Per un pacifico e amicale rapporto tra istituzioni e cronisti
È la nuova categoria
socio-culturale, o forse solo un vano, e vacuo, espediente propagandistico, un
debole mezzo per tentare di allontanare da sé critiche e accuse. La “stampa
disonesta”, a questo punto, ossessivamente indicata da Lapenna come causa di
tutti i mali, va avanti per la sua strada, passo fermo e testa alta. Intanto,
una breve annotazione: quando Berlusconi grida al complotto mass-mediatico, a
sinistra si invoca la resistenza contro il tiranno pronto ad usare la
museruola, mentre il sindaco nostro, che è appunto di sinistra, non si rende
conto di imitare, per mimesi e per metessi, il più noto cittadino di Arcore.

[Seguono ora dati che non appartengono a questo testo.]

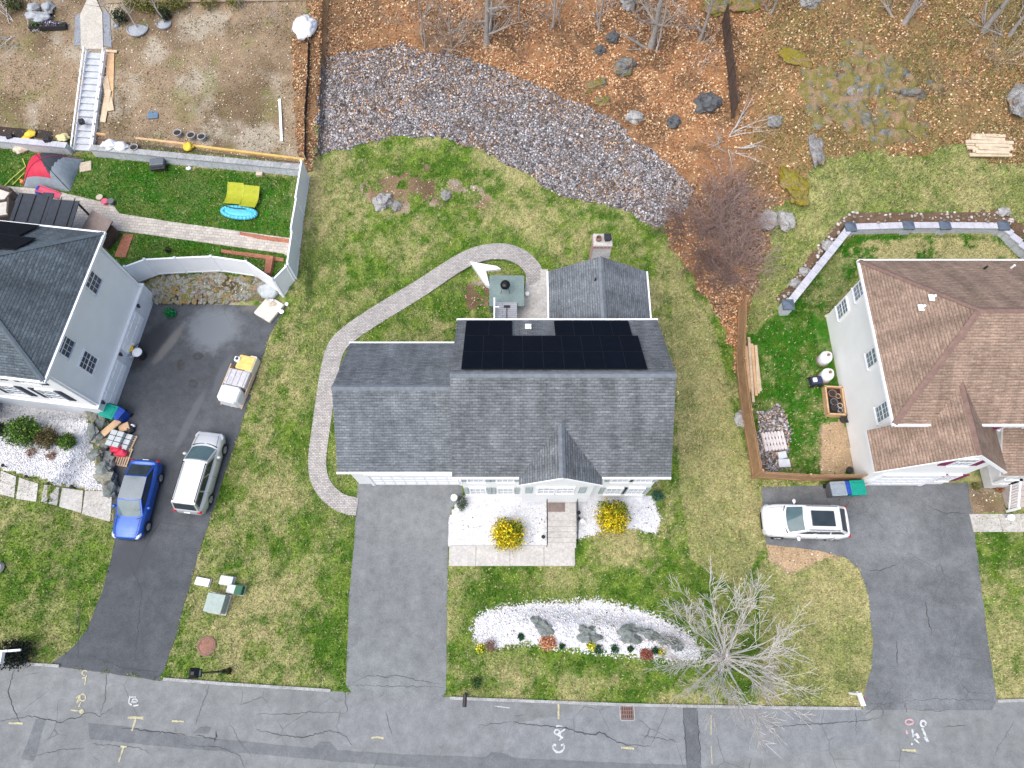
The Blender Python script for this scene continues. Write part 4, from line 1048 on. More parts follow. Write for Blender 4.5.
# windows
for x in (-1.85, -.35, 5.55, 6.75):
    g = window(HM, (x, 8.3, 2.05), .78, 1.35, (0, -1, 0), (GLASS, TRIM), True, SHUT_GREY if x in (-1.85, -.35, 5.55, 6.75) else None, B, sw=.24)
    window(HM, (x, 8.3, 4.9), .78, 1.3, (0, -1, 0), (GLASS, TRIM), True, SHUT_GREY, B, sw=.24)
for x in (1.78, 2.75): window(HM, (x, 7.9, 4.0), .82, 1.2, (0, -1, 0), (GLASS, TRIM), True, None, B)
for x in (.88, 3.66): 
    mb = MB(); mb.box((x, 7.87, 4.0), (.36, .05, 1.3))
    for i in range(9): mb.box((x, 7.84, 3.46 + i * .135), (.28, .03, .05))
    mb.build('shutter', SHUT_GREY, HM, B)
for y in (10.5, 14): window(HM, (7.46, y, 4.6), .8, 1.3, (1, 0, 0), (GLASS_D, TRIM), True, None, B)
mb = MB(); mb.box((2.72, 8.27, 1.75), (.95, .06, 2.0)); mb.build('door', M('grey_blue_door', (.16, .19, .22), None, 3, .5), HM, B)
# entry landing and steps
mb = MB(); mb.box((2.78, 7.55, .36), (1.62, 1.35, .74))
for i in range(5): mb.box((2.78, 6.735 - i * .28, .305 - i * .066), (1.62, .28, .61 - i * .132))
mb.build('front_steps', CONC, HM, B)
mb = MB(); mb.box((2.5, 7.62, .745), (.95, .5, .03)); mb.build('door_mat', M('brown_mat', (.22, .17, .15), (.16, .12, .11), 3, .95), HM, B)
for sx in (-1, 1):
    mb = MB(); x = 2.78 + sx * .84
    pts = [(x, 8.1, 1.65), (x, 6.95, 1.65), (x, 5.55, .95)]
    mb.path(pts, .022, 6); mb.path([(a, b, c - .45) for a, b, c in pts], .014, 6)
    for a, b, zb, zt in ((x, 6.95, .72, 1.65), (x, 5.55, 0, .95), (x, 6.25, .4, 1.3)): mb.tube((a, b, zb), (a, b, zt), .02, .02, 6)
    mb.build('handrail', BLACKMET, HM, B)
# back wing
mb = MB(); gable_wall_prism(mb, 2.4, 7.5, 16.2, 20.3, -.3, 4.36, 5.85, 'y')
fix_normals(mb.build('back_wing_wall', SIDE_MAIN, HM, B))
mb = MB()
mb.slab([(4.95, 16.27, 6.1), (4.95, 20.62, 6.1), (2.1, 20.62, 4.5), (2.1, 16.27, 4.5)], .15)
mb.slab([(4.95, 20.62, 6.1), (4.95, 16.27, 6.1), (7.8, 16.27, 4.5), (7.8, 20.62, 4.5)], .15)
bw = mb.build('back_wing_roof', [SH_GREY2, TRIM], HM, B)
mb = MB(); ridge_cap(mb, (4.95, 16.3, 6.1), (4.95, 20.64, 6.1), .56); mb.build('ridge_cap', RIDGE_GREY, bw, B)
mb = MB(); mb.box((2.06, 18.45, 4.43), (.10, 4.34, .13)); mb.build('gutter', TRIM, bw, B)
mb = MB(); mb.box((7.84, 18.45, 4.43), (.10, 4.34, .13)); mb.build('gutter', TRIM, bw, B)
mb = MB(); mb.tube((4.6, 19.2, 5.8), (4.6, 19.2, 6.15), .05, .05, 8); mb.build('vent_pipe', BLACK, bw, B)
mb = MB(); mb.box((4.95, 20.98, 3.3), (1.0, .72, 7.4)); mb.box((4.95, 20.98, 7.03), (1.08, .80, .12)); ch = mb.build('chimney', BRICK, HM, B)
mb = MB(); mb.box((4.95, 20.98, 7.16), (1.02, .78, .10)); mb.build('chimney_cap', CONC_W, ch, B)
mb = MB(); mb.lathe((4.72, 20.98, 7.2), [(.15, 0), (.15, .22), (.12, .24), (.11, .05)], 14); mb.build('clay_flue', RUST, ch, B)
mb = MB(); mb.box((5.2, 21.0, 7.38), (.34, .34, .06)); mb.box((5.2, 21.0, 7.27), (.26, .26, .16)); mb.box((5.2, 21.0, 7.46), (.40, .40, .04)); mb.build('metal_flue', BLACK, ch, B)
# solar panels on the north slope
def slope_panels(parent, o, e, w, cols, rows, pw, ph, skip, off, gap=.003, name='solar_panel', shift=None):
    """o corner on the roof plane, e along eave, w down the slope"""
    o = Vector(o); e = Vector(e).normalized(); w = Vector(w).normalized(); n = e.cross(w).normalized()
    if n.z < 0: n = -n
    Mx = Matrix((e, w, n)).transposed()
    if Mx.determinant() < 0: Mx = Matrix((e, w, -n)).transposed()
    for r in range(rows):
        for c in range(cols):
            if (r, c) in skip: continue
            pwx, cx0 = (shift(r, c) if shift else None) or (pw, (c + .5) * (pw + gap))
            ctr = o + e * cx0 + w * ((r + .5) * (ph + .028)) + n * .10
            mb = MB(); mb.box(ctr, (pwx, ph, .035), M=Mx, m=1)
            a = e * (pwx / 2 - .012); b = w * (ph / 2 - .025); q = ctr + n * .021
            mb.add([q - a - b, q + a - b, q + a + b, q - a + b], [(0, 1, 2, 3)] if (e.cross(w)).dot(n) > 0 else [(3, 2, 1, 0)], 0)
            mb.build(name, [PANEL, PFRAME], parent, off)
nn = Vector((0, 4.28, -2.8)).normalized()
slope_panels(HM, (-2.42, 12.50, 8.96), (1, 0, 0), nn, 9, 3, .982, 1.50, {(2, 3), (2, 2), (2, 8)}, B, shift=lambda r, c: None if r < 2 else ((1.21, (c + .5) * 1.214) if c < 2 else (.982, (c + .5) * .985 + .70)))
mb = MB(); mb.tube((.85, 15.9, 6.6), (.85, 15.9, 7.05), .06, .06, 8); mb.box((.85, 15.9, 6.78), (.32, .36, .03)); mb.tube((.85, 15.9, 7.02), (1.0, 15.7, 7.0), .05, .05, 8); mb.build('vent_pipe', WHITE, roof, B)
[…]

Quando cominciai a scrivere su un giornale, tanto tempo fa, il mio
capo-redattore, una donna, mi disse: “Guarda che a Vasto i politici non sono
abituati al rapporto con la stampa”. Passato un terzo di secolo, la situazione
non si è evoluta. I nostri rappresentanti, fatte le dovute eccezioni,
prediligono un rapporto amicale col cronista, che vorrebbero ben volentieri
degradare a mero reggi-microfono, uno che non fa troppe domande, soprattutto
quelle scomode, quelle impertinenti, uno che non va a spulciare le carte.
Lapenna ha qualche
problema con quotidiani, siti e blog: non sopporta, si infastidisce, non si
riconosce in una situazione nella quale ognuno, nei limiti stabiliti dal codice
penale, scrive quello che vuole. Ma la “stampa disonesta” non è solo questo,
non è un rozzo sfogo contro il potente di turno; è anche studio, passione,
capacità, impegno, articoli che hanno una loro valenza. Chi non se la sente di
stare dentro queste regole può anche farsi da parte.